** start MATERIAL PROVIDED **
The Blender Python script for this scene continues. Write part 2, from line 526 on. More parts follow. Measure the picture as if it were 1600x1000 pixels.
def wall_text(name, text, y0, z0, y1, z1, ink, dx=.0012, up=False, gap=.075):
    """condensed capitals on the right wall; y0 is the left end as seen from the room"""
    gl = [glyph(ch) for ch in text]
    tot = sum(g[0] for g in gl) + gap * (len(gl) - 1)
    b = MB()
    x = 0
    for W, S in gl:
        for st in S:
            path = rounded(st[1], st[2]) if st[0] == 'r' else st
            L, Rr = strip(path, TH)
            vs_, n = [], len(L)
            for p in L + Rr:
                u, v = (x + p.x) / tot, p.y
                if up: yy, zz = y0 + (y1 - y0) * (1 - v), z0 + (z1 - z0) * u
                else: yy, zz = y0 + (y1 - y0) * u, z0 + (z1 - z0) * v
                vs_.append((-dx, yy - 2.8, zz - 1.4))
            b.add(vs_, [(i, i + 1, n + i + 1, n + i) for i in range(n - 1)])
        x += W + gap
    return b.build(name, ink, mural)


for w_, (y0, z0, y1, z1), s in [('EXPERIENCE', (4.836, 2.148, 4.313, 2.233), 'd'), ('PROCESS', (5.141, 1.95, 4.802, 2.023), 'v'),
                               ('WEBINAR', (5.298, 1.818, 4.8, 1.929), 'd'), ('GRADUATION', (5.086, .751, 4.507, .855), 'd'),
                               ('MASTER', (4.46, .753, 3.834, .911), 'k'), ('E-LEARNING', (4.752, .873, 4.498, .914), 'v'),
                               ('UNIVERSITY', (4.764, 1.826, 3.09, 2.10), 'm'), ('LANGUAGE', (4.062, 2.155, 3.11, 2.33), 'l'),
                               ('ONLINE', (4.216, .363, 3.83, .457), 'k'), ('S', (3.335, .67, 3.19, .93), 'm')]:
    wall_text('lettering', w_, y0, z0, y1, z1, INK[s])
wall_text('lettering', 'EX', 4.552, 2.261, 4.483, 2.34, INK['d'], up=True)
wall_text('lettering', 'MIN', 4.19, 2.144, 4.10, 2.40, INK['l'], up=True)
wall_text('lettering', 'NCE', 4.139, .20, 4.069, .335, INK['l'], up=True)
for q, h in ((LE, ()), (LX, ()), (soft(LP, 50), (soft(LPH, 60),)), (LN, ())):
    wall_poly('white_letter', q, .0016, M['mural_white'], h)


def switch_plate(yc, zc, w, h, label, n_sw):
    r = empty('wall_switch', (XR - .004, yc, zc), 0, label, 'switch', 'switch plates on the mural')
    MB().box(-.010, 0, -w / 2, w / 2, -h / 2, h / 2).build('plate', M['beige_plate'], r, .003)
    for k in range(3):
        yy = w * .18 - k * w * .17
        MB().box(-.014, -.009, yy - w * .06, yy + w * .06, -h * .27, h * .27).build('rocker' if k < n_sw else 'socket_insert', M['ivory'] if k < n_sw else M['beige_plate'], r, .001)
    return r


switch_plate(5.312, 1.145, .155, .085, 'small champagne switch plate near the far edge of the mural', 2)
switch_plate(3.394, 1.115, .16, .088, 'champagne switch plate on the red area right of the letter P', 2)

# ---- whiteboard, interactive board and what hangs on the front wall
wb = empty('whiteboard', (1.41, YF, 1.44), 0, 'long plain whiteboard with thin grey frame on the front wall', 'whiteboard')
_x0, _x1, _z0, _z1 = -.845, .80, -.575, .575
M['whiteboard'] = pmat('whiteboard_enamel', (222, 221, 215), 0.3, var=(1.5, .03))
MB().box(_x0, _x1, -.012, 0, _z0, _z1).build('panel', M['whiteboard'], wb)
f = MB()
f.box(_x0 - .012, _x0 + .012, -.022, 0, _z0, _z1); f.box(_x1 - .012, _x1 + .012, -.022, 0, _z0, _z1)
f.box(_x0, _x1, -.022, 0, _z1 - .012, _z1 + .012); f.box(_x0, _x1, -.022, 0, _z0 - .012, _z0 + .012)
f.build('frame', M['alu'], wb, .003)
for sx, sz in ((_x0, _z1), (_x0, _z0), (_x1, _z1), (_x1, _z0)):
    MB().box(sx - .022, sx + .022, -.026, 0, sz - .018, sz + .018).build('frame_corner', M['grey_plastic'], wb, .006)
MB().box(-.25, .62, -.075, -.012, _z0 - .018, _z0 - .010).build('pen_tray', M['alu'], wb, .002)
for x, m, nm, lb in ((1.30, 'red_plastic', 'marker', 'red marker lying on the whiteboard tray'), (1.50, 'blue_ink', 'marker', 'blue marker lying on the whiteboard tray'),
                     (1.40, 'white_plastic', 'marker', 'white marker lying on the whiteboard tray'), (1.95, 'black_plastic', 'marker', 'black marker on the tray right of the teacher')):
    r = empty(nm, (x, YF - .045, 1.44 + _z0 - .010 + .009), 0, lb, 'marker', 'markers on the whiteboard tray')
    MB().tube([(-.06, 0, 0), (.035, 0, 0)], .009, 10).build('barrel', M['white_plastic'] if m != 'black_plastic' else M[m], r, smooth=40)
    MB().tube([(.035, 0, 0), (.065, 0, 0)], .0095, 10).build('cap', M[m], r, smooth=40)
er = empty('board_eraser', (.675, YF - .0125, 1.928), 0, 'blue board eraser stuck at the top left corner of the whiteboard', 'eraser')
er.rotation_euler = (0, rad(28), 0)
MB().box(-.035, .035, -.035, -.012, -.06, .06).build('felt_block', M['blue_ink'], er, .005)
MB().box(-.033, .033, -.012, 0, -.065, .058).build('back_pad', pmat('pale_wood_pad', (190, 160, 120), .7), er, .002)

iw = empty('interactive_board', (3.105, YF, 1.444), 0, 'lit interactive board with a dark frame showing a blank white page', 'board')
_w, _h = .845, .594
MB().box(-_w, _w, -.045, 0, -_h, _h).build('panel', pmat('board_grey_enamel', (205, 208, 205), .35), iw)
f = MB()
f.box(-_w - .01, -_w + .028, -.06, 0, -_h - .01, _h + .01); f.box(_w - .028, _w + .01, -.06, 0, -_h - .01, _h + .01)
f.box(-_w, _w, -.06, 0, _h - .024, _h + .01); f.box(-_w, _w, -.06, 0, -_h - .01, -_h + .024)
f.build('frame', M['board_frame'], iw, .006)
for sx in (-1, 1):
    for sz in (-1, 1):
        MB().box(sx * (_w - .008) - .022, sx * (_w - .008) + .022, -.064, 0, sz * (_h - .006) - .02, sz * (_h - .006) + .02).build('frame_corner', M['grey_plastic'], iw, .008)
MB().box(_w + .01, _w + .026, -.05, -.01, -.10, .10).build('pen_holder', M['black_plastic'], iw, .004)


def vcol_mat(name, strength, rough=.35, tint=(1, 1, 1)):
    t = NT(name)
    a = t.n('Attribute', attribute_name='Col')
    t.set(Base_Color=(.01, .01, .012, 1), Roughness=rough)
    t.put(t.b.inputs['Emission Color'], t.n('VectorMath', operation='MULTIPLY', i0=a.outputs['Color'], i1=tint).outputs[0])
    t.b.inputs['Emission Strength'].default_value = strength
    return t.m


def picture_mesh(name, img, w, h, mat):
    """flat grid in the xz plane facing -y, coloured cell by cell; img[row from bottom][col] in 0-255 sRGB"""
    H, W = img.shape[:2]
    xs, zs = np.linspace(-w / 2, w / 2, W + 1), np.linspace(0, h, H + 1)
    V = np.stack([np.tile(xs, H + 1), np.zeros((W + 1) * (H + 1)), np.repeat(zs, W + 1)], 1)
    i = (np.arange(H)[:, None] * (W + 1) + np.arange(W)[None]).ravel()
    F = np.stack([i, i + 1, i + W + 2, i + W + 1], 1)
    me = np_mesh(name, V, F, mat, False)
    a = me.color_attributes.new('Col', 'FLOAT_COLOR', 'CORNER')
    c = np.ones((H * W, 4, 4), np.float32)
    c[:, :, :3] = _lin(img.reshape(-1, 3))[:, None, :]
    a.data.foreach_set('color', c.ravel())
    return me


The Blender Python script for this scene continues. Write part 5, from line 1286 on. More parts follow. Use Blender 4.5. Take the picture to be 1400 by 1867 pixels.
** end MATERIAL PROVIDED **
**TASK DIRECTIONS:**
Only the lines from the opening of the material through the line with "return b.build(name, ink, mural)" should be echoed, exactly as written.

**FINAL RESULT:**
The Blender Python script for this scene continues. Write part 2, from line 526 on. More parts follow. Measure the picture as if it were 1600x1000 pixels.
def wall_text(name, text, y0, z0, y1, z1, ink, dx=.0012, up=False, gap=.075):
    """condensed capitals on the right wall; y0 is the left end as seen from the room"""
    gl = [glyph(ch) for ch in text]
    tot = sum(g[0] for g in gl) + gap * (len(gl) - 1)
    b = MB()
    x = 0
    for W, S in gl:
        for st in S:
            path = rounded(st[1], st[2]) if st[0] == 'r' else st
            L, Rr = strip(path, TH)
            vs_, n = [], len(L)
            for p in L + Rr:
                u, v = (x + p.x) / tot, p.y
                if up: yy, zz = y0 + (y1 - y0) * (1 - v), z0 + (z1 - z0) * u
                else: yy, zz = y0 + (y1 - y0) * u, z0 + (z1 - z0) * v
                vs_.append((-dx, yy - 2.8, zz - 1.4))
            b.add(vs_, [(i, i + 1, n + i + 1, n + i) for i in range(n - 1)])
        x += W + gap
    return b.build(name, ink, mural)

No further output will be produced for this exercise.